* [Dataset content]
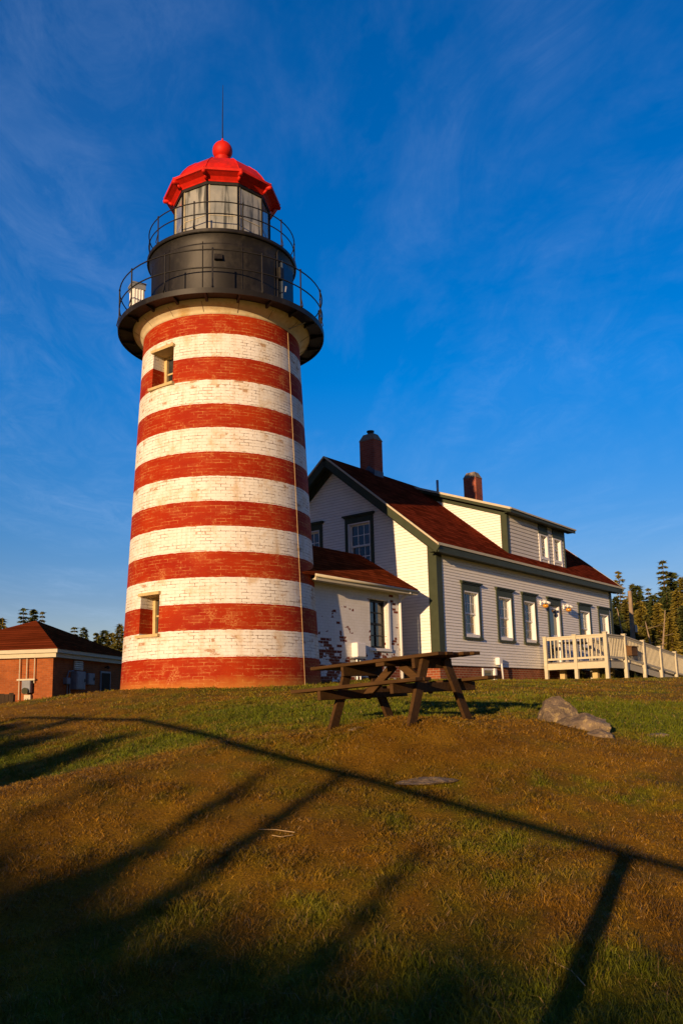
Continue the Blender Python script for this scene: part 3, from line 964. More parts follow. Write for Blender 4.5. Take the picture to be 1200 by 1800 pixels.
ho.data.transform(Matrix.Translation(Vector((-LO[0], -LO[1], -LO[2]))))
for da, top in ((47, 11.45), (77, 11.2)):
    a = PHI + math.radians(da)
    MB().tube([P3(1.90, a, DZ), P3(1.90, a, top), P3(1.93, a + .03, top + .16)], .016, 6).build('conduit', M_RAIL, LH, LO)
a = PHI + math.radians(50)
bx = MB()
vs = [dr(r, a, s, z) for r in (1.86, 1.98) for (s, z) in ((-.07, 10.75), (.07, 10.75), (.07, 11.05), (-.07, 11.05))]
bx.add(vs, [(4, 5, 6, 7), (0, 1, 5, 4), (1, 2, 6, 5), (2, 3, 7, 6), (3, 0, 4, 7)])
bx.build('junction_box', M_RAIL, LH, LO)

# lantern: ten sides
NL = 10


def dec(R, z, k, h=0.5):
    a = PHI + 2 * math.pi * (k + h) / NL
    return np.array(P3(R, a, z))


LB, LT = UZ, 13.40
for R, z0, z1 in ((1.31, LB, LB + .22), (1.30, LT - .09, LT)):
    fr = MB()
    for k in range(NL):
        p, q_ = dec(R, z0, k), dec(R, z0, k + 1)
        p2, q2 = dec(R, z1, k), dec(R, z1, k + 1)
        fr.quad(p, q_, q2, p2)
        fr.quad(p2, q2, dec(1.1, z1, k + 1), dec(1.1, z1, k))
    fr.build('lantern_sill' if z0 == LB else 'lantern_head', M_BLACK, LH, LO)
for k in range(NL):
    p, q_ = dec(1.262, LB + .2, k), dec(1.262, LB + .2, k + 1)
    p2, q2 = dec(1.262, LT - .05, k), dec(1.262, LT - .05, k + 1)
    MB().quad(p, q_, q2, p2).build('lantern_pane', M_PANE, LH, LO)
    m = MB()
    for da, rr, mt in ((0, .030, 0),):
        m.tube([dec(1.28, LB + .2, k), dec(1.28, LT - .05, k)], .022, 4)
    mo = m.build('mullion', M_BLACK, LH, LO)
    st = MB()
    t_ = (q_ - p) / np.linalg.norm(q_ - p)
    outn = (p + q_) / 2 - np.array([T[0], T[1], LB + .2])
    outn /= np.linalg.norm(outn)
    for e, sg in ((p, 1),):
        b0 = e + t_ * sg * .055 + outn * .012
        st.bar(b0, b0 + np.array([0, 0, LT - LB - .25]), .016, .012, side=t_)
    st.bar((p + t_ * .06 + outn * .01) + [0, 0, .60], (q_ - t_ * .06 + outn * .01) + [0, 0, .60], .008, .008, side=outn)
    so = st.build('glazing_strip', M_CORNICE, mo)
    so.data.transform(Matrix.Translation(Vector((-LO[0], -LO[1], -LO[2]))))
rf = MB()
prof = [(1.24, 13.40), (1.31, 13.39), (1.33, 13.42), (1.40, 13.49), (1.52, 13.545), (1.57, 13.56), (1.58, 13.62), (1.48, 13.66), (1.37, 13.77), (1.27, 13.94), (1.11, 14.15), (.88, 14.36), (.58, 14.51), (.30, 14.58), (.0, 14.60)]
for i in range(len(prof) - 1):
    for k in range(NL):
        rf.quad(dec(prof[i][0], prof[i][1], k), dec(prof[i][0], prof[i][1], k + 1), dec(prof[i + 1][0], prof[i + 1][1], k + 1), dec(prof[i + 1][0], prof[i + 1][1], k))
roof = rf.build('lantern_roof', M_RED, LH, LO)
for k in range(NL):
    sm_ = MB().tube([dec(R + .004, z, k) for R, z in prof[6:-1]], .013, 5)
    sm_.build('roof_seam', M_RED, roof, LO)
for k in range(NL):
    a = PHI + 2 * math.pi * (k + .5) / NL
    g = MB().tube([P3(1.38, a, 13.53), P3(1.46, a, 13.53), P3(1.54, a, 13.52), P3(1.59, a, 13.51)], [.05, .065, .06, .04], 8)
    g.tube([P3(1.34, a, 13.42), P3(1.44, a, 13.50)], .04, 6)
    go_ = g.build('spout_head', M_RED, roof, smooth=True)
    go_.data.transform(Matrix.Translation(Vector((-LO[0], -LO[1], -LO[2]))))
ball = [(.26, 14.58), (.235, 14.64), (.205, 14.70), (.20, 14.84), (.215, 14.90)]
zc, rb = 15.14, .275
ball += [(rb * math.cos(t), zc + rb * math.sin(t)) for t in np.linspace(-.85, 1.45, 16)]
ball += [(.035, 15.42), (.025, 15.52), (.0, 15.53)]
MB().lathe(ball, 32, c=T[:2]).build('vent_ball', M_RED, LH, LO, smooth=True, autosmooth=50)
MB().tube([P3(0, 0, 15.45), P3(.0, 0, 16.2), (T[0] + .012, T[1], 17.2)], [.018, .014, .006], 6).build('lightning_rod', M_RAIL, LH, LO)
# lightning conductor down the wall
a0, a1 = math.radians(-28.6), math.radians(-31.0)
MB().tube([P3(Rz(z) + .010, a0 + (a1 - a0) * (9.4 - z) / 9, z) for z in np.linspace(9.42, .3, 16)], .006, 5).build('conductor_strap', M_CREAM, LH, LO)
MB().tube([P3(Rz(9.4) + .02, a0, 9.40), P3(2.30, a0 + .02, 9.45), P3(2.50, a0 + .05, 9.52)], .014, 5).build('conductor_bend', M_GALV, LH, LO)

# white equipment cabinet on the lower gallery, by the railing
a = PHI + math.radians(-69)
cx_, cy_, _z = P3(2.30, a, 0)
CB_ = thing('equipment_cabinet', (cx_, cy_, DZ), a, 'white ribbed equipment cabinet with grey hood on the lower gallery of the lighthouse', 'cabinet')
CB_.scale = (.72, .72, .95)
c_ = MB().box((-.20, -.22, .02), (.20, .22, .92))
for i in range(4):
    c_.bar((-.205, -.17 + .11 * i, .06), (-.205, -.17 + .11 * i, .88), .03, .03)
    c_.bar((.205, -.17 + .11 * i, .06), (.205, -.17 + .11 * i, .88), .03, .03)
    c_.bar((-.15 + .1 * i, .225, .06), (-.15 + .1 * i, .225, .88), .03, .03)
c_.build('cabinet_body', M_SASH, CB_, bevel=.008)
MB().box((-.26, -.27, .92), (.26, .27, .97)).box((-.24, -.25, .78), (.24, .25, .92)).build('hood', M_GREYBOX, CB_, bevel=.006)
MB().box((-.24, -.26, -.0), (.24, .26, .03)).build('base', M_BLACK, CB_)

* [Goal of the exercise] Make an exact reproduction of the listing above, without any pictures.

* [Written solution]
Continue the Blender Python script for this scene: part 3, from line 964. More parts follow. Write for Blender 4.5. Take the picture to be 1200 by 1800 pixels.
ho.data.transform(Matrix.Translation(Vector((-LO[0], -LO[1], -LO[2]))))
for da, top in ((47, 11.45), (77, 11.2)):
    a = PHI + math.radians(da)
    MB().tube([P3(1.90, a, DZ), P3(1.90, a, top), P3(1.93, a + .03, top + .16)], .016, 6).build('conduit', M_RAIL, LH, LO)
a = PHI + math.radians(50)
bx = MB()
vs = [dr(r, a, s, z) for r in (1.86, 1.98) for (s, z) in ((-.07, 10.75), (.07, 10.75), (.07, 11.05), (-.07, 11.05))]
bx.add(vs, [(4, 5, 6, 7), (0, 1, 5, 4), (1, 2, 6, 5), (2, 3, 7, 6), (3, 0, 4, 7)])
bx.build('junction_box', M_RAIL, LH, LO)

# lantern: ten sides
NL = 10


def dec(R, z, k, h=0.5):
    a = PHI + 2 * math.pi * (k + h) / NL
    return np.array(P3(R, a, z))


LB, LT = UZ, 13.40
for R, z0, z1 in ((1.31, LB, LB + .22), (1.30, LT - .09, LT)):
    fr = MB()
    for k in range(NL):
        p, q_ = dec(R, z0, k), dec(R, z0, k + 1)
        p2, q2 = dec(R, z1, k), dec(R, z1, k + 1)
        fr.quad(p, q_, q2, p2)
        fr.quad(p2, q2, dec(1.1, z1, k + 1), dec(1.1, z1, k))
    fr.build('lantern_sill' if z0 == LB else 'lantern_head', M_BLACK, LH, LO)
for k in range(NL):
    p, q_ = dec(1.262, LB + .2, k), dec(1.262, LB + .2, k + 1)
    p2, q2 = dec(1.262, LT - .05, k), dec(1.262, LT - .05, k + 1)
    MB().quad(p, q_, q2, p2).build('lantern_pane', M_PANE, LH, LO)
    m = MB()
    for da, rr, mt in ((0, .030, 0),):
        m.tube([dec(1.28, LB + .2, k), dec(1.28, LT - .05, k)], .022, 4)
    mo = m.build('mullion', M_BLACK, LH, LO)
    st = MB()
    t_ = (q_ - p) / np.linalg.norm(q_ - p)
    outn = (p + q_) / 2 - np.array([T[0], T[1], LB + .2])
    outn /= np.linalg.norm(outn)
    for e, sg in ((p, 1),):
        b0 = e + t_ * sg * .055 + outn * .012
        st.bar(b0, b0 + np.array([0, 0, LT - LB - .25]), .016, .012, side=t_)
    st.bar((p + t_ * .06 + outn * .01) + [0, 0, .60], (q_ - t_ * .06 + outn * .01) + [0, 0, .60], .008, .008, side=outn)
    so = st.build('glazing_strip', M_CORNICE, mo)
    so.data.transform(Matrix.Translation(Vector((-LO[0], -LO[1], -LO[2]))))
rf = MB()
prof = [(1.24, 13.40), (1.31, 13.39), (1.33, 13.42), (1.40, 13.49), (1.52, 13.545), (1.57, 13.56), (1.58, 13.62), (1.48, 13.66), (1.37, 13.77), (1.27, 13.94), (1.11, 14.15), (.88, 14.36), (.58, 14.51), (.30, 14.58), (.0, 14.60)]
for i in range(len(prof) - 1):
    for k in range(NL):
        rf.quad(dec(prof[i][0], prof[i][1], k), dec(prof[i][0], prof[i][1], k + 1), dec(prof[i + 1][0], prof[i + 1][1], k + 1), dec(prof[i + 1][0], prof[i + 1][1], k))
roof = rf.build('lantern_roof', M_RED, LH, LO)
for k in range(NL):
    sm_ = MB().tube([dec(R + .004, z, k) for R, z in prof[6:-1]], .013, 5)
    sm_.build('roof_seam', M_RED, roof, LO)
for k in range(NL):
    a = PHI + 2 * math.pi * (k + .5) / NL
    g = MB().tube([P3(1.38, a, 13.53), P3(1.46, a, 13.53), P3(1.54, a, 13.52), P3(1.59, a, 13.51)], [.05, .065, .06, .04], 8)
    g.tube([P3(1.34, a, 13.42), P3(1.44, a, 13.50)], .04, 6)
    go_ = g.build('spout_head', M_RED, roof, smooth=True)
    go_.data.transform(Matrix.Translation(Vector((-LO[0], -LO[1], -LO[2]))))
ball = [(.26, 14.58), (.235, 14.64), (.205, 14.70), (.20, 14.84), (.215, 14.90)]
zc, rb = 15.14, .275
ball += [(rb * math.cos(t), zc + rb * math.sin(t)) for t in np.linspace(-.85, 1.45, 16)]
ball += [(.035, 15.42), (.025, 15.52), (.0, 15.53)]
MB().lathe(ball, 32, c=T[:2]).build('vent_ball', M_RED, LH, LO, smooth=True, autosmooth=50)
MB().tube([P3(0, 0, 15.45), P3(.0, 0, 16.2), (T[0] + .012, T[1], 17.2)], [.018, .014, .006], 6).build('lightning_rod', M_RAIL, LH, LO)
# lightning conductor down the wall
a0, a1 = math.radians(-28.6), math.radians(-31.0)
MB().tube([P3(Rz(z) + .010, a0 + (a1 - a0) * (9.4 - z) / 9, z) for z in np.linspace(9.42, .3, 16)], .006, 5).build('conductor_strap', M_CREAM, LH, LO)
MB().tube([P3(Rz(9.4) + .02, a0, 9.40), P3(2.30, a0 + .02, 9.45), P3(2.50, a0 + .05, 9.52)], .014, 5).build('conductor_bend', M_GALV, LH, LO)

# white equipment cabinet on the lower gallery, by the railing
a = PHI + math.radians(-69)
cx_, cy_, _z = P3(2.30, a, 0)
CB_ = thing('equipment_cabinet', (cx_, cy_, DZ), a, 'white ribbed equipment cabinet with grey hood on the lower gallery of the lighthouse', 'cabinet')
CB_.scale = (.72, .72, .95)
c_ = MB().box((-.20, -.22, .02), (.20, .22, .92))
for i in range(4):
    c_.bar((-.205, -.17 + .11 * i, .06), (-.205, -.17 + .11 * i, .88), .03, .03)
    c_.bar((.205, -.17 + .11 * i, .06), (.205, -.17 + .11 * i, .88), .03, .03)
    c_.bar((-.15 + .1 * i, .225, .06), (-.15 + .1 * i, .225, .88), .03, .03)
c_.build('cabinet_body', M_SASH, CB_, bevel=.008)
MB().box((-.26, -.27, .92), (.26, .27, .97)).box((-.24, -.25, .78), (.24, .25, .92)).build('hood', M_GREYBOX, CB_, bevel=.006)
MB().box((-.24, -.26, -.0), (.24, .26, .03)).build('base', M_BLACK, CB_)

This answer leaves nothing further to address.